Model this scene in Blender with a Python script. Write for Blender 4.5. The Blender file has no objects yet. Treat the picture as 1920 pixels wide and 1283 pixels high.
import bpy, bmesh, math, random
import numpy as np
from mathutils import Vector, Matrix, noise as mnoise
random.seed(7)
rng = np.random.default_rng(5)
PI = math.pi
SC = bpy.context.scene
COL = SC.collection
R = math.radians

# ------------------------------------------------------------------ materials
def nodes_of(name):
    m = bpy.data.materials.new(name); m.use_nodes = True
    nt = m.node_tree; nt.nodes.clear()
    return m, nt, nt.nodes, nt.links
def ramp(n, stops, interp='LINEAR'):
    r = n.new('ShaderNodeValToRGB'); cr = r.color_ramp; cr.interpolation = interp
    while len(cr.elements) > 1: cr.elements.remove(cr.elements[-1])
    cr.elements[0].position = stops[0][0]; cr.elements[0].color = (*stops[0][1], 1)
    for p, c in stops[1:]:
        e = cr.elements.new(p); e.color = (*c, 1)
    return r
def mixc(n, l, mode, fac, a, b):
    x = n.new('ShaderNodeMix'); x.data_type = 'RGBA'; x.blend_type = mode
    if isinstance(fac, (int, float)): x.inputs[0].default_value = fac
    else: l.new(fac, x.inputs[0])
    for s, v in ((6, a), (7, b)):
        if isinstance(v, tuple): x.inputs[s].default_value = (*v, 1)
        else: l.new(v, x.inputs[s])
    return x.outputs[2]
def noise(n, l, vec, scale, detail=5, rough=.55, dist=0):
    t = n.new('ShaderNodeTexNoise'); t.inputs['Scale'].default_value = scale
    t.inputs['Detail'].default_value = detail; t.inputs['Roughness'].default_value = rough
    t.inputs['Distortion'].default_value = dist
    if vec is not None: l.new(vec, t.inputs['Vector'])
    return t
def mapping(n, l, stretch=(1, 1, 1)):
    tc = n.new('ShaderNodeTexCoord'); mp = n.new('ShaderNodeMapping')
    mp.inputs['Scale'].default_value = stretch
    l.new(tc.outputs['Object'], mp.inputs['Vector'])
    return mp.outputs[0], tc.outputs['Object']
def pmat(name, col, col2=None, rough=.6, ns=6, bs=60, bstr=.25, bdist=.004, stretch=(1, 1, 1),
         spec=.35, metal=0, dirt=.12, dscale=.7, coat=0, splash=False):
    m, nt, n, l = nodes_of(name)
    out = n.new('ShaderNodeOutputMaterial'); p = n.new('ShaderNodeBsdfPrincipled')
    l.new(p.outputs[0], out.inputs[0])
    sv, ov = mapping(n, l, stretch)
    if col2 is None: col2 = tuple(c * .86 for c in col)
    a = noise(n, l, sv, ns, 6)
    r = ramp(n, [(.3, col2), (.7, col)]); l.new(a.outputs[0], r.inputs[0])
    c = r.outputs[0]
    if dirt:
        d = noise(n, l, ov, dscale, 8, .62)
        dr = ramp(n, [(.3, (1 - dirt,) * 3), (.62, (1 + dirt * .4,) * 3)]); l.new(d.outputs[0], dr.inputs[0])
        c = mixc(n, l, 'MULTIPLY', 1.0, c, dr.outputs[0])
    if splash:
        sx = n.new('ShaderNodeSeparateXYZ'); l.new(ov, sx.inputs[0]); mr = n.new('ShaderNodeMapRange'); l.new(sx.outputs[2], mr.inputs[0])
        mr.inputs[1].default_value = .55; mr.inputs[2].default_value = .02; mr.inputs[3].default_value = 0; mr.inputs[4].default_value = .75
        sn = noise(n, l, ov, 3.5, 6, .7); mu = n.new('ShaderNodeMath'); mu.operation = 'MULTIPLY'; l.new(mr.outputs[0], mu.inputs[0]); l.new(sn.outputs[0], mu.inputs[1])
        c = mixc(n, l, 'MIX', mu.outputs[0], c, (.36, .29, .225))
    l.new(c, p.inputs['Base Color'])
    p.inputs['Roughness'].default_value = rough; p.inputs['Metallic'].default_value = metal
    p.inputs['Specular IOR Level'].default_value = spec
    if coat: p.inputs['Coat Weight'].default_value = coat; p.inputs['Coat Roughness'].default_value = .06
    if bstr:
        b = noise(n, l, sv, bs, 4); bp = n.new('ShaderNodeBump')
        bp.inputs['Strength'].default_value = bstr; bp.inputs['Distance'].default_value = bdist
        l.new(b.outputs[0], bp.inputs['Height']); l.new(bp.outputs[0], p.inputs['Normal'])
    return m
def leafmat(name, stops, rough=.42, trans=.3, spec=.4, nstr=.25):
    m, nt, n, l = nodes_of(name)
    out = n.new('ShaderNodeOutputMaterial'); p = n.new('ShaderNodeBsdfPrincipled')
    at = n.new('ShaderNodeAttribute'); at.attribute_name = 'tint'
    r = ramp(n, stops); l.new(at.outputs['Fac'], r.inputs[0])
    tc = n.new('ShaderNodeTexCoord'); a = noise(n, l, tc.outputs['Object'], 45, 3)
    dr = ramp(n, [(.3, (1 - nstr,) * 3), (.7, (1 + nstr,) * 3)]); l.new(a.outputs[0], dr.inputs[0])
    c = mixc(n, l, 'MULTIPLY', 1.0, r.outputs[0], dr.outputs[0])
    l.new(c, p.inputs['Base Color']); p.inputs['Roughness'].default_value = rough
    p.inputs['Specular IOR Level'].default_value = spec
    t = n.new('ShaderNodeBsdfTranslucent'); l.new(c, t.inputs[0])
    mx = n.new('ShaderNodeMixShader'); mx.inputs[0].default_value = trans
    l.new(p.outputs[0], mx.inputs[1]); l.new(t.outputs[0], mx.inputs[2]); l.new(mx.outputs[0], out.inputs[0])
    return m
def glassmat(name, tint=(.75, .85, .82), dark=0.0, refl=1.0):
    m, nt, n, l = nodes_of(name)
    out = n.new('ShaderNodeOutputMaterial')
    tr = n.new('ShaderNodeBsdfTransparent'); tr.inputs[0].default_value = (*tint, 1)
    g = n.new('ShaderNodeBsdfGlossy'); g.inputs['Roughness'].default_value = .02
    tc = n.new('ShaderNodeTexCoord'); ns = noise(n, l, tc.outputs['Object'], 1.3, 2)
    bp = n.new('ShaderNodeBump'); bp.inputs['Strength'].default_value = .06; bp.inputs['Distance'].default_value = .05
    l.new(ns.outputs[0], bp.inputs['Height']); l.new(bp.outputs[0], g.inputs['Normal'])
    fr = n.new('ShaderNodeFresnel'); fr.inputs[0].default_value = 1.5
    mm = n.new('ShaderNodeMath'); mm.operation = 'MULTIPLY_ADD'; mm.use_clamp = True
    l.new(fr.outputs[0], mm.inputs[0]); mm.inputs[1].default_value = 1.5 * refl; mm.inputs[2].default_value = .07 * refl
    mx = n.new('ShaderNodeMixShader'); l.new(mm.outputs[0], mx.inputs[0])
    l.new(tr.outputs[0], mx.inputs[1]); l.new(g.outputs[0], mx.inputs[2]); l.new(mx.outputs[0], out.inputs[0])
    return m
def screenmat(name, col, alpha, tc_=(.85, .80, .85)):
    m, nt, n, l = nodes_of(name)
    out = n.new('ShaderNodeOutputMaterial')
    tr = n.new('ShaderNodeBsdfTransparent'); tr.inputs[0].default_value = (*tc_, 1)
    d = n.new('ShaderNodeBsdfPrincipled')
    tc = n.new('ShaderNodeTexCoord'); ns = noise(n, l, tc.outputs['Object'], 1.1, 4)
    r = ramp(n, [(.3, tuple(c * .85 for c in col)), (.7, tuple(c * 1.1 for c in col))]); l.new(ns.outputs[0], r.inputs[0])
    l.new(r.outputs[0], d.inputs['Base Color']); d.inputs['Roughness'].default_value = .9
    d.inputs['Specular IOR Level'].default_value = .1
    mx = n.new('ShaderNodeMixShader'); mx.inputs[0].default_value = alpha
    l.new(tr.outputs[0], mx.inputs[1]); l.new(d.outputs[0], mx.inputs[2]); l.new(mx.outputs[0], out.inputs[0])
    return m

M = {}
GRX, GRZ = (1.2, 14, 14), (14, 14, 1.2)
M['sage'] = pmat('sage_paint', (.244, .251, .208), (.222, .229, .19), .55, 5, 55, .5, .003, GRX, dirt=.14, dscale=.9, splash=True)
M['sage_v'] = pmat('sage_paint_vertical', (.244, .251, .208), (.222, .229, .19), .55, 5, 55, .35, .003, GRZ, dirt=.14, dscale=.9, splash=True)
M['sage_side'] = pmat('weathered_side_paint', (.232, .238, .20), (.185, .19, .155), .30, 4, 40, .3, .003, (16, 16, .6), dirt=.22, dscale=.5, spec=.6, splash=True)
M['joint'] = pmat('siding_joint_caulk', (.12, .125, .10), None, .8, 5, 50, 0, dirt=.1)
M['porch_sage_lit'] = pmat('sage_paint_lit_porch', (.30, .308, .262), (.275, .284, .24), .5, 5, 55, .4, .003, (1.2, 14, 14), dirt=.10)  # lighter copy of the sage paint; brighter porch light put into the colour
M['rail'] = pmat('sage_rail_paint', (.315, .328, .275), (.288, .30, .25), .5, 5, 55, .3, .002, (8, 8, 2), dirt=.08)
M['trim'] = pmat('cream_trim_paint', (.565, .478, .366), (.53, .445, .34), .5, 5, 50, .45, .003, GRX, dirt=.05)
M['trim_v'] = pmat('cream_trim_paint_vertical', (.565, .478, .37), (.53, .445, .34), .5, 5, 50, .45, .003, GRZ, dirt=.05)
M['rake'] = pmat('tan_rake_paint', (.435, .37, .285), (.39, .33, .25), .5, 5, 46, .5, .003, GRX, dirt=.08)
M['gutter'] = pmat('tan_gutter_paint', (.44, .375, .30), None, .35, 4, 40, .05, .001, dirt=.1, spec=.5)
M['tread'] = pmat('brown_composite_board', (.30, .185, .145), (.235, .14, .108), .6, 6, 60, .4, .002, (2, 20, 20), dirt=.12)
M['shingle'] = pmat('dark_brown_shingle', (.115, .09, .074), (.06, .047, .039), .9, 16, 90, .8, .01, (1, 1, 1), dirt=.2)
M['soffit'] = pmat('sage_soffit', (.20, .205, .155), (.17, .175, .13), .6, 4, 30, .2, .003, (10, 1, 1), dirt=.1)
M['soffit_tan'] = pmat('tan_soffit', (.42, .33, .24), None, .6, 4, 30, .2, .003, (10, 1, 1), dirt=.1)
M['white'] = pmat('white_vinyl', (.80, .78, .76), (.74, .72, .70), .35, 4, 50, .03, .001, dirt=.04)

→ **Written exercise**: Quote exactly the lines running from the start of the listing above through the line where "R = math.radians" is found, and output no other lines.

→ **Output**:
Model this scene in Blender with a Python script. Write for Blender 4.5. The Blender file has no objects yet. Treat the picture as 1920 pixels wide and 1283 pixels high.
import bpy, bmesh, math, random
import numpy as np
from mathutils import Vector, Matrix, noise as mnoise
random.seed(7)
rng = np.random.default_rng(5)
PI = math.pi
SC = bpy.context.scene
COL = SC.collection
R = math.radians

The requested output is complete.